WEF Joins Utility Leaders in Endorsing New EPA Workforce Grants

January 20, 2020

Laws & Regs

As utilities across the U.S. brace for the workforce skills gap anticipated from the water sector’s looming silver tsunami, federal regulators and utility leadership organizations are taking action with a new grant program aimed at attracting new talent to jobs in water.

The Water Workforce Infrastructure and Utility Development Grants program was passed by U.S. Congress as part of America’s Water Infrastructure Act of 2018. The measure provides $1 million in federal funding during FY2020 to the U.S. Environmental Protection Agency (EPA). The agency will then set up a competitive application process to distribute the funds among utilities to support workforce development initiatives. 

Addressing the Skills Shortage

A coalition of utilities known as the Water Agency Leaders Alliance (WALA), led by the San Francisco Public Utilities Commission (SFPUC), partnered with more than a dozen other organizations including the Water Environment Federation (WEF; Alexandria, Va.) to endorse the program.

“This is a significant step,” Steve Dye, WEF Legislative Director, said of U.S. Congress’ $1 million appropriation. “This initial funding was among our top legislative agenda items last year. More funding for water workforce development through this program and others is a top priority for the Federation in 2020.”

U.S. Congress recently appropriated $1 million to the U.S. Environmental Protection Agency for water sector workforce development programs in FY2020. The Water Environment Federation (Alexandria, Va.) joined a collection of water organizations in endorsing the grant program. Image courtesy of skeeze/Pixabay

As thousands of U.S. water workers near retirement age, ensuring critical water resource recovery facilities (WRRFs) maintain adequate staffing to protect public health and the environment is already a significant challenge. Public awareness of water-sector opportunities tends to be low, skills training tends to be a lengthy and deterring process, and the sector has historically fallen short on efforts to attract candidates from underrepresented demographics, according to a 2018 report from the Brookings Institution (Washington, D.C.). In some cases, the silver tsunami could result in staffing vacancies as high as 50% of a utility’s workforce, the report estimates.

“At the SFPUC, nearly half of our workforce is set to retire in the next 5-10 years,” SFPUC General Manager Harlan L. Kelly Jr. said in a news release. “We need to take action now to ensure that we train the next generation of workers to fill those shoes. This grant program can help us achieve that goal.”

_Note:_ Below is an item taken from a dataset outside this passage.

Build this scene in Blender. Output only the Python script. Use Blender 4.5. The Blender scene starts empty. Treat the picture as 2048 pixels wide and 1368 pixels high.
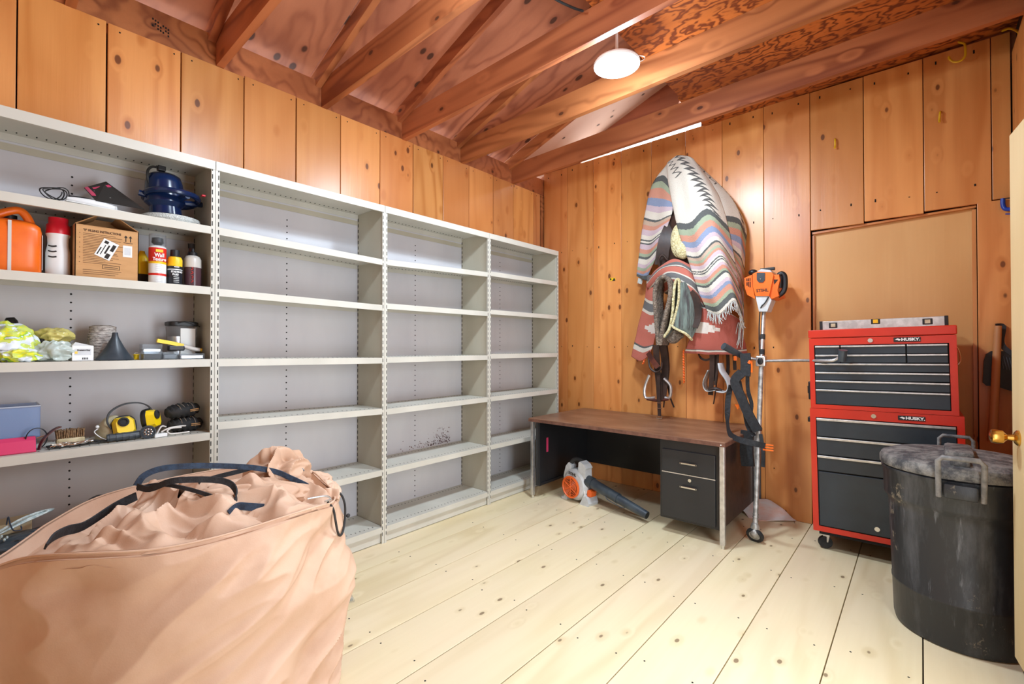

The release also described how the challenge of aging infrastructure is expected to create opportunity:

“Over the next decade, the country’s 30 largest water utilities are estimated to spend $23 billion on water infrastructure projects, according to the Water Environment Research Foundation. This influx of infrastructure work is projected to generate $524 billion in economic activity and create nearly 300,000 job opportunities across the country.”

A Positive First Step

Nonprofit organizations, labor unions, community colleges, and other groups working to develop the water workforce are eligible to receive money under the new program. Recipients, including rural and urban utilities who receive the grants from EPA, could use them in several ways, including training and collaboration initiatives as well as outreach efforts.

While the grant program will help these groups develop effective workforce programs, according to SFPUC’s Juliet Ellis and Megan Scott, WALA’s work is far from over. WALA partners are already preparing for the next budget cycle, hoping to secure $10 million in funding for the grant program.

“$1 million is very small,” Ellis said. “We would expect to see 5 to 10 projects funded in the first year.”

Ellis said she expects SFPUC will continue to lead the charge on advocacy in the coming years, securing funding for EPA to continue awarding Water Workforce Infrastructure and Utility Development Grants.

Another area of focus, Scott said, is research. She said there are a lot of opportunities to work in the water sector — and a lot of stigmas, too. SFPUC, in partnership with other associations, expects to have research available next month that will help the sector identify a path forward for recruiting.